The Ideology vs Basket of Perspectives (IBP) Framework: A Civilizational Model for Truth-Seeking Beyond Ideological Narratives
Description
Abstract
Many postcolonial societies are experiencing a deep crisis in the understanding and evaluation of truth. Public debate is increasingly driven by rigid ideologies, selective storytelling, and a weakening of indigenous traditions of knowledge (Durant, 1930; Sai Deepak, 2021). This paper proposes the Ideology vs Basket of Perspectives (IBP) Framework as an alternative way of thinking about truth. Instead of relying on a single dominant lens, the IBP model argues that truth emerges from the disciplined coexistence of multiple perspectives (Aurobindo, 1997; Malhotra, 2011).

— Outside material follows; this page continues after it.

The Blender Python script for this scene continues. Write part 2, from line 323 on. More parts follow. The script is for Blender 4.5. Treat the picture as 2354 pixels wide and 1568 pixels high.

Through a comparative reading of Rammohan Roy, Vivekananda, Gandhi, and Nehru, the paper shows how colonial modernity gradually narrowed India’s intellectual horizons. This process, described here as Macaulay Syndrome, refers to the internalization of colonial categories as unquestioned standards of judgment (Kopf, 1969; Sen, 2012). The IBP framework is then applied to historiography and contemporary policy to demonstrate how plural evaluation can resist ideological capture without abandoning empirical rigor.
The argument is simple: civilizations weaken not only through political loss but through intellectual contraction. Societies decline when one lens monopolizes truth. They endure when plurality is consciously regulated rather than suppressed.